C’est pourquoi, en 2021, sur l'initiative de votre serviteur, la Commission judiciaire et de police (COJUP), puis le Grand Conseil, ont adopté une motion invitant le Conseil d'État à déposer, après concertation avec le Pouvoir judiciaire et consultation de la commission constituée des présidents des commissions judiciaires des partis politiques représentés au Grand Conseil (la commission interpartis), un projet de loi tendant à améliorer l’efficacité et l’efficience du système des préavis.
Un projet de loi élargissant le champ d’actions du CSM
Fin 2024, le Conseil d’État a donné une suite favorable à ladite motion en déposant un projet de loi pour le renforcement de la surveillance des magistrats du pouvoir judiciaire, que la COJUP, puis le Grand Conseil, ont adopté au début de l’année 2025.
D’une part, ce projet de loi abroge la base constitutionnelle qui instaure le système des préavis. C’est en raison de cette modification de notre charte fondamentale que le peuple doit obligatoirement se prononcer sur cette réforme par la voie du référendum.
D’autre part, le projet modifie la loi cantonale sur l’organisation judiciaire en donnant davantage de prérogatives au CSM dans l’exercice de sa tâche de surveillance des magistrats.
Plus concrètement, le CSM pourra désormais ouvrir une procédure à l’encontre d’un magistrat lorsqu’il aura connaissance d'une situation problématique, en utilisant, outre les sanctions disciplinaires existantes, les moyens mis à disposition par la loi sur la procédure administrative. Il devra donc rendre une décision en bonne et due forme, sujette à recours.
De plus, la nouvelle loi élargit les possibilités d’action du CSM envers les magistrats dont les prestations sont jugées insatisfaisantes. Ils pourront être invités à rétablir une situation conforme, notamment en complétant leur formation. Les magistrats concernés ne seront relevés de leur charge qu’en ultime recours, dans le respect du principe de proportionnalité.
Dans le cadre du traitement de ce projet par la COJUP, il a en outre été décidé que, dorénavant, seront inéligibles les magistrats qui ont été relevés de leur charge par le CSM durant les 10 années précédant l’élection ou qui ont été destitués.

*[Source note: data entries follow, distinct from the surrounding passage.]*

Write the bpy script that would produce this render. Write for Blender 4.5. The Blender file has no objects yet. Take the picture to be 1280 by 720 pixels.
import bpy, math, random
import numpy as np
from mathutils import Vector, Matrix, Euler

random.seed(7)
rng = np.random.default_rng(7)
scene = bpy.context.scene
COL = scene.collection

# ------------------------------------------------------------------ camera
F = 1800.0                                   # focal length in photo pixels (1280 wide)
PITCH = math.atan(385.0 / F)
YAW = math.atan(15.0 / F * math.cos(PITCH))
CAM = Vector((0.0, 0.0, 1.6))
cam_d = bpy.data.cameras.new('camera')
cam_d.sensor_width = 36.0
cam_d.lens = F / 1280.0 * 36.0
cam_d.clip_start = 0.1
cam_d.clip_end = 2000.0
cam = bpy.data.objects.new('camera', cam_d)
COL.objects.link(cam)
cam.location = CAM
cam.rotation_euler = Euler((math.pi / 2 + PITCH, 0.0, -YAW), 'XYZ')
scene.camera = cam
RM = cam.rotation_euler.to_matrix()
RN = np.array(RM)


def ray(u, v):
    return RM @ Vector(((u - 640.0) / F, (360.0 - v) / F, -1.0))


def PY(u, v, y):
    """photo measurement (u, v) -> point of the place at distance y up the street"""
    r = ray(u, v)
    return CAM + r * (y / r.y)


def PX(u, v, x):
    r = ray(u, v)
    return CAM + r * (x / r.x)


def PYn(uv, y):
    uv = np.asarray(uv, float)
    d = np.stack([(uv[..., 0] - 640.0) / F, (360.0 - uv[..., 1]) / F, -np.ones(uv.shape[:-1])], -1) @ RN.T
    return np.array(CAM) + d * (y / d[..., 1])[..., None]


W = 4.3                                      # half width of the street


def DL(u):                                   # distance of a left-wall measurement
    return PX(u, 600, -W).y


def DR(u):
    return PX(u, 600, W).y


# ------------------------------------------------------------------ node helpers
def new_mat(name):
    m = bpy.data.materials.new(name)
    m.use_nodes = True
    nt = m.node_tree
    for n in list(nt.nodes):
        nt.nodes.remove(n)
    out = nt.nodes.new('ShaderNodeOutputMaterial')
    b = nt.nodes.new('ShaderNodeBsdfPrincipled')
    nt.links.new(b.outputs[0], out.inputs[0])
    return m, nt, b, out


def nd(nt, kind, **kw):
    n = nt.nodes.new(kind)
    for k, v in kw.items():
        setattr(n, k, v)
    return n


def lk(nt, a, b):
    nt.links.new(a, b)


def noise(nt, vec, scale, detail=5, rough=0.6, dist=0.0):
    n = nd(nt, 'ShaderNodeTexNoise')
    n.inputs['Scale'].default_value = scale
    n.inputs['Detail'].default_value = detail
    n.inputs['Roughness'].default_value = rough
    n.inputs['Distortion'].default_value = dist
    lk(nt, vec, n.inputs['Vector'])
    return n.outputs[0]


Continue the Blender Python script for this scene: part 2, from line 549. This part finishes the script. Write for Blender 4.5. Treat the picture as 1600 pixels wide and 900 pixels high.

Suppression d’un système inefficace
En d’autres termes, il s’agit de supprimer un système de préavis qui s’est avéré inefficace, inefficient, lourd et bureaucratique au profit d’une surveillance renforcée, juste et ciblée.
Cette réforme, soutenue par le Pouvoir judiciaire, le CSM lui-même et la commission interpartis, ainsi que par le Conseil d’État, a été adoptée à une très large majorité par le Grand Conseil. Tous les partis l’ont acceptée, hormis le MCG, probablement davantage par hostilité de principe envers le mode d’élection des juges tel qu’il est pratiqué à Genève que par pleine et entière adhésion au système des préavis, qui a vécu.
Une réforme essentielle du pouvoir judiciaire
Au vu de ce qui précède, le PLR vous invite à soutenir cette réforme essentielle pour notre Pouvoir judiciaire, laquelle pourra entrer en vigueur avant la prochaine législature judiciaire (2026-2032).